- [Provided material]
···

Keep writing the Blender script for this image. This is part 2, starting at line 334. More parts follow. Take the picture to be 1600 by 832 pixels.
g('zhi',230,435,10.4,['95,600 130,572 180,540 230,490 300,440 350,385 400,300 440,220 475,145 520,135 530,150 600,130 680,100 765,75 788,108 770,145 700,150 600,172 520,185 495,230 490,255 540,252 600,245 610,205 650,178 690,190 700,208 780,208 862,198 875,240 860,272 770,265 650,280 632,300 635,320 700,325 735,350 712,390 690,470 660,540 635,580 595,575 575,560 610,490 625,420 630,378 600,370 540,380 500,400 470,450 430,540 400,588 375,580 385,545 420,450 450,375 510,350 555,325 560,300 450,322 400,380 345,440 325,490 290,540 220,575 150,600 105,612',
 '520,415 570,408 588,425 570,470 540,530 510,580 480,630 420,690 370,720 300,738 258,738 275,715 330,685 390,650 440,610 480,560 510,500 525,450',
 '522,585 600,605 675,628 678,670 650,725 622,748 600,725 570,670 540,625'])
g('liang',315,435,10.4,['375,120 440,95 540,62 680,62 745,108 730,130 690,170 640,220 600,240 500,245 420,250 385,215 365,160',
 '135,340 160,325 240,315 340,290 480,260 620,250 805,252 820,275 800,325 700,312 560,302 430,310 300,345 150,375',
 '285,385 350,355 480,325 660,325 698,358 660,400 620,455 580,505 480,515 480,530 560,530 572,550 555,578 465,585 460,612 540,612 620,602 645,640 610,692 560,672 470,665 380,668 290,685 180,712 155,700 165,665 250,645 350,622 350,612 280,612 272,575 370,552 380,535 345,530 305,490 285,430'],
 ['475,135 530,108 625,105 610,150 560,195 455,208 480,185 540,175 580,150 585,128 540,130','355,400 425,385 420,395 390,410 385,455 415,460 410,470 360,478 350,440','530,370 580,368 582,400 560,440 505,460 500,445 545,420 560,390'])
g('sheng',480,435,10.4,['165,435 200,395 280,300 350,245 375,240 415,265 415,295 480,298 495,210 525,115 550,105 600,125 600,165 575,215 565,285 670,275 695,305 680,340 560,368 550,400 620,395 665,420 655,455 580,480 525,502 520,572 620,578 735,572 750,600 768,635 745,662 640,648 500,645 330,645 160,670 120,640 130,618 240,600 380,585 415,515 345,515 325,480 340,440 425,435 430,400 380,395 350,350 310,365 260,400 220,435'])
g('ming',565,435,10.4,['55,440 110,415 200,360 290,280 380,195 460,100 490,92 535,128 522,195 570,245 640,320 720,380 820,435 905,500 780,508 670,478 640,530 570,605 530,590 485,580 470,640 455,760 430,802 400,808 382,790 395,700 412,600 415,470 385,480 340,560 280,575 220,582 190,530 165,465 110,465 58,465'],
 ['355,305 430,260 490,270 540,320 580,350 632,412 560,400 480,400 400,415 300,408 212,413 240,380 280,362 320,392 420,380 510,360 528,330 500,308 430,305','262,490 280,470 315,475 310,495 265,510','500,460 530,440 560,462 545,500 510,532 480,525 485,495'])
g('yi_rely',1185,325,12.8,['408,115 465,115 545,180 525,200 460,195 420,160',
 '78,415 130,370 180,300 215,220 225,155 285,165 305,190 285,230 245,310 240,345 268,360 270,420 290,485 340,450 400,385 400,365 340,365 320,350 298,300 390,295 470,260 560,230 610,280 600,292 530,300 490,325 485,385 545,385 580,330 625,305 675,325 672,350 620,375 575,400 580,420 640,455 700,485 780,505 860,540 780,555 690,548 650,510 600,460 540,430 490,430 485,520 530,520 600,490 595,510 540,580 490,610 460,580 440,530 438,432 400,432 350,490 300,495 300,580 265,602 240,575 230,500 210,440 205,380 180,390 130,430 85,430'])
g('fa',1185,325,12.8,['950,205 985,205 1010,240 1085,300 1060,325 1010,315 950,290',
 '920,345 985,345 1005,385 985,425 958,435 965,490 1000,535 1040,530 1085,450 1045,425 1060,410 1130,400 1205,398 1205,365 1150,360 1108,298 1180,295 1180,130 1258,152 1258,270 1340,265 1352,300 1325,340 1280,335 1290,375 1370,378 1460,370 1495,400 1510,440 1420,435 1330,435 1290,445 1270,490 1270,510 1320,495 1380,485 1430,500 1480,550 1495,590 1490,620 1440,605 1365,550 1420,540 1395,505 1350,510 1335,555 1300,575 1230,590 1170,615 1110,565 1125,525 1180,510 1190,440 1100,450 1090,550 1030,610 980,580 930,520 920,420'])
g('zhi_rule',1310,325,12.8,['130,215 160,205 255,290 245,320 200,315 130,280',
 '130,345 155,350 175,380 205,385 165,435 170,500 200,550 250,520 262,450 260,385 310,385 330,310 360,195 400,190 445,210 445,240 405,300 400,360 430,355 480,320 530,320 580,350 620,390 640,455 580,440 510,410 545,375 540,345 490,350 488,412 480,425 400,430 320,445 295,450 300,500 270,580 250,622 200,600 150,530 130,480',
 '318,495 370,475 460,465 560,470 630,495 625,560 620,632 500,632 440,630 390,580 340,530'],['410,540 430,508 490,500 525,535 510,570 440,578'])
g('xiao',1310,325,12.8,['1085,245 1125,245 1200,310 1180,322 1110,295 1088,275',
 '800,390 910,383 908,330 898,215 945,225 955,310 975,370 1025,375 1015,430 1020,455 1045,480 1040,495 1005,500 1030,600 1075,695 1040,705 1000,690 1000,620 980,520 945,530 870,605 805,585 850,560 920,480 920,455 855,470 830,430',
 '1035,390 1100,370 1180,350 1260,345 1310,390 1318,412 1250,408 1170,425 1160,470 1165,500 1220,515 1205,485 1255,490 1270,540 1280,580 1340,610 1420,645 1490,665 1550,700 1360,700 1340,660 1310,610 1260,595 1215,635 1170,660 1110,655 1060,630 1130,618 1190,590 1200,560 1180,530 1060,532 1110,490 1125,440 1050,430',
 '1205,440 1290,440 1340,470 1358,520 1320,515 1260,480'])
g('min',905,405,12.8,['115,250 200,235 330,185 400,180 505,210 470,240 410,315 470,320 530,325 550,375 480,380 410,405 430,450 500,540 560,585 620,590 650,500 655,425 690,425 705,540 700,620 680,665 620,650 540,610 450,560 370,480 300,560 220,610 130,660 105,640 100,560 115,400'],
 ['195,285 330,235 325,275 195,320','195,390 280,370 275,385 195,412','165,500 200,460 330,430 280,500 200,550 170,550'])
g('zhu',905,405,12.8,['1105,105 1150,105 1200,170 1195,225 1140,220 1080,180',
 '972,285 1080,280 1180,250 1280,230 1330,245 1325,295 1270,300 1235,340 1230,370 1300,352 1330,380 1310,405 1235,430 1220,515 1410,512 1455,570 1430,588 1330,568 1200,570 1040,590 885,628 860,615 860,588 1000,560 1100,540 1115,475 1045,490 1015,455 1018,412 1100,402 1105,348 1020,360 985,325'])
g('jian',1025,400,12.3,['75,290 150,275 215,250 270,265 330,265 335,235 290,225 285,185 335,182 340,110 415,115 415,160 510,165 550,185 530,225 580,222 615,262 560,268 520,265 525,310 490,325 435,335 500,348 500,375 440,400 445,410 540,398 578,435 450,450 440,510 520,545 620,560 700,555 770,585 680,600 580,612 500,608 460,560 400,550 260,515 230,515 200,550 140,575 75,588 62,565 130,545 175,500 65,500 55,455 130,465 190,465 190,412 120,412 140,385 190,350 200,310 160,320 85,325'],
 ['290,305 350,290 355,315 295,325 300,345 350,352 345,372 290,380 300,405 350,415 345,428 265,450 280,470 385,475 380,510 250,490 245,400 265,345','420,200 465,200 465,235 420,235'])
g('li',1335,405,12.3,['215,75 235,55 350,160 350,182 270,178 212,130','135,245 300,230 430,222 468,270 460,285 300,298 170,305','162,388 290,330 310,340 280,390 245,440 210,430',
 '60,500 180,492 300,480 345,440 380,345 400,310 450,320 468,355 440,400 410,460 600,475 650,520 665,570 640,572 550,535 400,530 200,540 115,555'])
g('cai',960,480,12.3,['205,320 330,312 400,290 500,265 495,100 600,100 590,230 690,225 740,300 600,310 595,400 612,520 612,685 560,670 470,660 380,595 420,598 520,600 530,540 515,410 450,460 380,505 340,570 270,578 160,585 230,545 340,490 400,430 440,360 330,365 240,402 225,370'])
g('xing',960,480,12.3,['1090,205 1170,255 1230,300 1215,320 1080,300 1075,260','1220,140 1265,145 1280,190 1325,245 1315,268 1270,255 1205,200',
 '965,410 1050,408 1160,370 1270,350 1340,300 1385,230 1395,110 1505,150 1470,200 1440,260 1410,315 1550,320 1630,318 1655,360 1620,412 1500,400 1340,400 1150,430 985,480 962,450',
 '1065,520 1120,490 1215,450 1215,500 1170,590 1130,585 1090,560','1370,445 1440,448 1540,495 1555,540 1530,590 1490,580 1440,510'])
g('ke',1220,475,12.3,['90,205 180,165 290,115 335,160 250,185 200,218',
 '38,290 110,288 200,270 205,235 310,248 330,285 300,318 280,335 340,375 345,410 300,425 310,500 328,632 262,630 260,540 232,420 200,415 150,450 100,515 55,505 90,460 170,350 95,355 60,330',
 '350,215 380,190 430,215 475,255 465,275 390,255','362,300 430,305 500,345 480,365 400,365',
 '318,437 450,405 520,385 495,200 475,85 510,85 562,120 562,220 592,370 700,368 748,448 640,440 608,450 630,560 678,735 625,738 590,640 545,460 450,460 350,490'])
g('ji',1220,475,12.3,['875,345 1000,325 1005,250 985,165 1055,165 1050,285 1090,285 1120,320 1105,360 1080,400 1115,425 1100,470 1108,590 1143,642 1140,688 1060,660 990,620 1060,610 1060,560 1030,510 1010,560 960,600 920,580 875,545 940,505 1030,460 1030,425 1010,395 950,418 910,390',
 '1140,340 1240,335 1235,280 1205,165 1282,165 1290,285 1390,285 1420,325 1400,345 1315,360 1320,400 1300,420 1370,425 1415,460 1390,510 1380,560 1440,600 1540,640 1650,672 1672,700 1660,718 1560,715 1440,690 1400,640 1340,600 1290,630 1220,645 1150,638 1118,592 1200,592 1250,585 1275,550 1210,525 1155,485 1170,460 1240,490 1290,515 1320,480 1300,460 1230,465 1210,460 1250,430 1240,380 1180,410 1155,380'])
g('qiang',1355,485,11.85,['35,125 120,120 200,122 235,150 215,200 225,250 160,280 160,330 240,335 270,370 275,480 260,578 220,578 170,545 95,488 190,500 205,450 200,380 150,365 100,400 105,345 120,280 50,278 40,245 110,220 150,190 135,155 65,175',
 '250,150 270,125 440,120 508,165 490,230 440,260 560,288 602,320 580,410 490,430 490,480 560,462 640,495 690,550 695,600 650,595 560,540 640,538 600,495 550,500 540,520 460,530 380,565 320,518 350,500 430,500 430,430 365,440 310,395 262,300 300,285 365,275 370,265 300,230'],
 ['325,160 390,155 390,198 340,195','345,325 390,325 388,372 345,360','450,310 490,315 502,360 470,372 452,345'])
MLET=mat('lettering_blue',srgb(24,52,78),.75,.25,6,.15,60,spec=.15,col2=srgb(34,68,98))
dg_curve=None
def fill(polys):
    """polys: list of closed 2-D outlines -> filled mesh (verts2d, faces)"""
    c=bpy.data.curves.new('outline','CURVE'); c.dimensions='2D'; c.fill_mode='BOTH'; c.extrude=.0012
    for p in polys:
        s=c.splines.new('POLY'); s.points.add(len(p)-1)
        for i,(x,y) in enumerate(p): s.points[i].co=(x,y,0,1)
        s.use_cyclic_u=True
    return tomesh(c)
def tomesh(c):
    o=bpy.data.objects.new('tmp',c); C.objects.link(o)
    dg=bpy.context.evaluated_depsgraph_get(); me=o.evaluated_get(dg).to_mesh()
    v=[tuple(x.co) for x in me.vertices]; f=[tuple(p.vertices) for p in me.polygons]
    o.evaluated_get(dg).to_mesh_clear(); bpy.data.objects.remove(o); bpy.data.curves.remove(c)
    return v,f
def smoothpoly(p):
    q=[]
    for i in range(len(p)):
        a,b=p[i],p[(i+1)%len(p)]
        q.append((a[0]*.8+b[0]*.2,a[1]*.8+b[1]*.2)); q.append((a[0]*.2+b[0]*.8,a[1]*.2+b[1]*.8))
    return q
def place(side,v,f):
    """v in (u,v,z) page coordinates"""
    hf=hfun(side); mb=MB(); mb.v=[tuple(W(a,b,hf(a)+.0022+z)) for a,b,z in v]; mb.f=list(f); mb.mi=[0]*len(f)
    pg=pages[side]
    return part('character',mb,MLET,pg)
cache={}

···

- [Do this] Only a number is wanted: how many lines contain the word "part"?

- [Reply] 2